Conservatives have argued that the bill should be delayed until a “national consensus” develops over the issue. Since polls have shown as much as 90 percent of Japan’s public approve of a female succession, one might think that a national consensus for reform already existed. (Poll numbers have fallen in the wake of the pregnancy).

The Japan Times commented dryly, “ If Japan were truly ready for a female emperor, why is everyone so thrilled about this pregnancy? Television announcers all but wept breaking the news on Tuesday. And opponents of the prime minister’s plan appear giddy with relief at the thought that a boy could yet appear and save the nation from the frightful prospect of a reigning empress who could be succeeded in turn by her own daughters.”

The roots of Japan’s permanent succession crisis go back to the years immediately after World War II. American occupiers defined the emperor of Japan as the head of state and “symbol of the sate and unity of the people,” but in redrafting the Imperial Household Law in 1947 they maintained the provision that only males can inherit the throne.

This was a curious anomaly since elsewhere in Japan’s new constitution they wrote in an “equal rights amendment” (Article 24) years before a proposed ERA to the U.S. constitution soared then fizzled. Conservatives want to gut this article in a general constitutional revision, but that’s another story.

At the same time, the Americans instituted other changes that would eventually complicate the succession. They abolished the aristocracy and divested 11 families of imperial status, considerably shrinking the pool from which future emperors could be drawn. That is why all of the male members of the family have married commoners.

This works up to a point because in Japan the woman leaves her birth family and becomes a member of her husband’s family. It doesn’t work the other way. When Princess Nori wedded a Tokyo civil servant last November, she gave up her title and her membership in the Imperial family and became plain Mrs. Sayako Kuroda.

So if, for example, Empress Aiko married a commoner and if the couple had a child who succeeded to the throne, some scion of a respectable Osaka Brewery family or some senior civil servant in Tokyo would find himself the founder of a new dynasty, the first one in the more than 2,000 years.
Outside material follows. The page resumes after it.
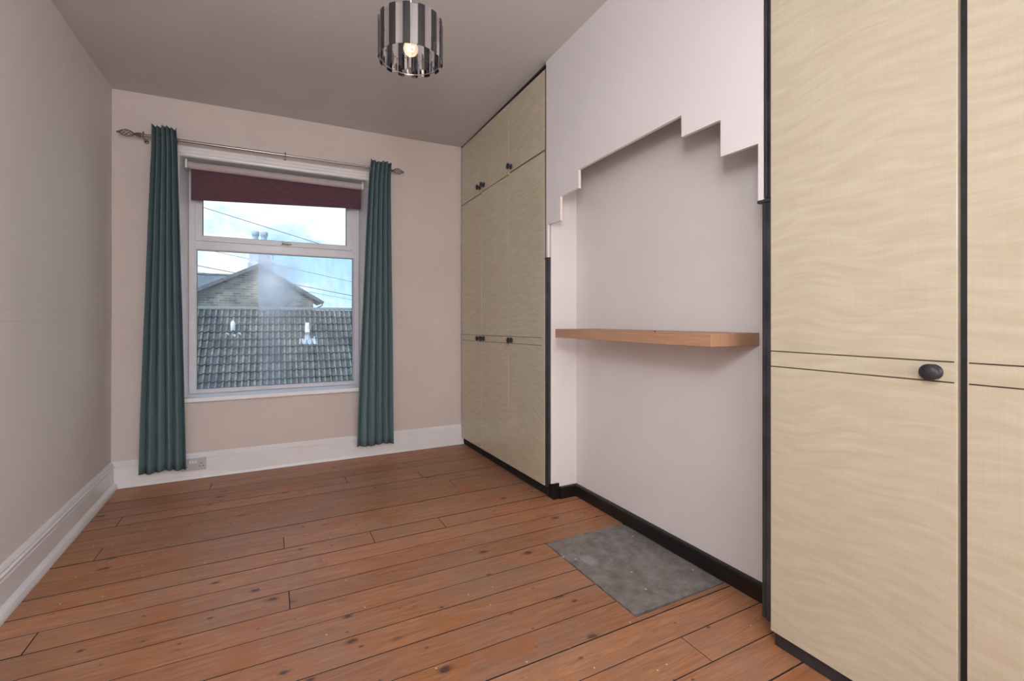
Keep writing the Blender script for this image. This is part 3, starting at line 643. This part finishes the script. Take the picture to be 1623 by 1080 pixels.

Some think the answer may lie in reviving the aristocracy, in order to provide more males. But after being submerged in the general commonality for more than 60 years, many in Japan might find this move unpalatable too.

Koizumi and company would like nothing better than to welcome a new prince into the world and thus move this political and cultural hot potato several more generations down the line. The advisory panel has cautioned that the possible birth of more boys would not change its conclusion that allowing a female monarch is inevitable and desirable. The problem is not going to go away.